Riforme, referendum ed elezioni: autunno di incognite per il governo
Più che un autunno caldo, si potrebbe preconizzare un autunno freddo, ovvero privo di sollievi e con poca luce a rischiarare l’orizzonte: se continua così infatti, è facile prevedere che il bouquet di riforme (Premierato, Autonomia e Giustizia) che la premier voleva sventolare come dono agli italiani e frutto del buon raccolto della sua legislatura, rischia di frangersi sugli scogli dei vari referendum in arrivo.
Per non dire di quell’onda gigante che potrebbe sommergere la testa dell’esecutivo a metà novembre: quella formata da tre voti regionali tutti in potenziale perdita, ovvero Liguria, Emilia Romagna e Umbria. Che possono trasformarsi – come ammesso dalla stampa più vicina al governo – in un test di mid-term pericoloso in caso di sconfitta.
Ma cogliamo fior da fiore: non è un mistero che da giorni sottotraccia si discuta se sia il caso di accelerare con le diverse letture parlamentari della riforma costituzionale, che introduce l’elezione diretta del premier.
Se dovesse andare male il referendum abrogativo, la premier avrebbe ben poche alternative oltre le conseguenti dimissioni. Significherebbe, apriti cielo, affrontare la campagna elettorale per le politiche con il fardello di una sconfitta epocale per chi ha puntato le sue carte su questa rivoluzione copernicana. Non un bel viatico per ottenere un secondo mandato dagli italiani.
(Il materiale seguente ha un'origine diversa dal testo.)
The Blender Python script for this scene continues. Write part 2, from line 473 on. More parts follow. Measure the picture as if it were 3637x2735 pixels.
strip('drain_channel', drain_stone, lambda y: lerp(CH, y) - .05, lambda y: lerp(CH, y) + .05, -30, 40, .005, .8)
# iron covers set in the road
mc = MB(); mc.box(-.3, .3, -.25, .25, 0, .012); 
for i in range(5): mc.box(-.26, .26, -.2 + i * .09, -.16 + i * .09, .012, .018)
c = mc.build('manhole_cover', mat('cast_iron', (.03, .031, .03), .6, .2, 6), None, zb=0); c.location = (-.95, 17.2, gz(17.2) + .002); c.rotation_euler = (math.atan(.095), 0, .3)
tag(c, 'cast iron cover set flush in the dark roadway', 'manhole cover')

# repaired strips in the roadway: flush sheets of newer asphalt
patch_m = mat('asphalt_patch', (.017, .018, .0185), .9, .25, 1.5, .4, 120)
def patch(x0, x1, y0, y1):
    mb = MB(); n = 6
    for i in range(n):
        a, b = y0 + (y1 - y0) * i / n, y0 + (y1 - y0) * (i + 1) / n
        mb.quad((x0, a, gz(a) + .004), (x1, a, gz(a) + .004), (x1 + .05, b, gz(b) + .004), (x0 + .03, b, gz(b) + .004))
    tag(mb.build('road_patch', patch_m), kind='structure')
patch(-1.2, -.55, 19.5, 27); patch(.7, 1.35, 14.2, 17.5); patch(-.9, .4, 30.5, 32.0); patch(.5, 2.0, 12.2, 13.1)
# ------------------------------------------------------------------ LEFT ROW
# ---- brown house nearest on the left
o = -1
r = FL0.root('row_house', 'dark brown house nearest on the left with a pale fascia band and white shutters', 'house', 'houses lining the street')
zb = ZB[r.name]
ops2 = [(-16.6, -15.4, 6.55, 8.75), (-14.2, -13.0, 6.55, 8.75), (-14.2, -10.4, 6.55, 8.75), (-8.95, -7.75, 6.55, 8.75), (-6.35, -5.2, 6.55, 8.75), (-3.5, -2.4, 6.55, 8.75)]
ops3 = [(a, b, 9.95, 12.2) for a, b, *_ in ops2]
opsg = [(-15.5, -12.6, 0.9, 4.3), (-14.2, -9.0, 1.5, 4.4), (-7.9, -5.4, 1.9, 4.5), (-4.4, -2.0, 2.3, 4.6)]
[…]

Quindi il dilemma ora è se frenare e andarci piano, senza correre e quindi diluendo i vari passaggi nelle Camere, fino a fare coincidere la data del referendum sul premierato o con il voto delle politiche, per poter fare una campagna simultanea; o addirittura dopo.
Secondo fiore, quello all’occhiello di Matteo Salvini, l’Autonomia differenziata: cosa succederà dopo che Forza Italia si è messa di traverso?
E non alla leggera, ma con il suo potere locale (quello dei governatori come il calabrese Roberto Occhiuto, che ha previsto al sud una sconfitta 80 a 20 al referendum) e con il suo leader nazionale Antonio Tajani, che in consiglio dei ministri ha chiesto di frenare gli accordi con le Regioni del nord.
Due cose: o uno scontro aspro tra gli azzurri e una Lega intestardita a tirare dritto, scontro foriero di indebolimento progressivo del governo sovranista: che tra parentesi non sembra troppo gradito agli eredi Berlusconi.
Oppure un rallentamento di tutto il processo dell’Autonomia, con strascichi polemici e sicure rappresaglie del Carroccio.
E qui arriviamo al terzo fiore, quello che il 29 maggio si è appuntato al petto il ministro Nordio, ma che Berlusconi reclamava da decenni: la riforma dell’assetto della magistratura.
Probabile che il suo iter diventi l’oggetto della rappresaglia salviniana: il disegno di legge costituzionale giace in Commissione, dovrà subire i passaggi in Parlamento e potrebbe anch’esso essere oggetto di referendum nel 2026. Con il non trascurabile particolare di essere inviso alla potente categoria dei magistrati.
Ed ecco che le tre bandiere sventolate dai partiti di governo in vista delle elezioni europee del 9 giugno, potrebbero restare impantanate dal gioco di veti incrociati e dai fantasmi agitati dalle opposizioni, quei tre referendum tutti a rischio.
Visto infatti come andò nel 2006, quando venne bocciata la riforma Berlusconi e Calderoli sull’autonomia regionale e come è finito il referendum sulla riforma Renzi del 2016 che rovesciava l’assetto istituzionale.
Se poi in aggiunta si sommano i timori di quanto potrebbe succedere a metà novembre in un eventuale election day per i rinnovi delle giunte regionali di Liguria, Emilia Romagna e Umbria, si intravede all’orizzonte una foschia plumbea che potrebbe avvolgere governo e maggioranza: in Liguria, il centrodestra rischia di cadere anche per il fuoco amico di una eventuale lista Toti, tanto da non trovare ancora un candidato pronto a immolarsi; come in Liguria, anche in Emilia e Umbria potrebbero coagularsi due campi larghi del centrosinistra unito. E il rischio è di perdere.
E questo simpatico menù, va infine condito con una legge di bilancio magra e priva di risorse per tagli di tasse e pensioni; sotto stretto controllo di una Commissione Ue poco accondiscendente dopo il no di Meloni a von der Leyen.
Insomma, uno scenario da far impallidire i più ottimisti: per la premier e il suo governo, cominciano i problemi.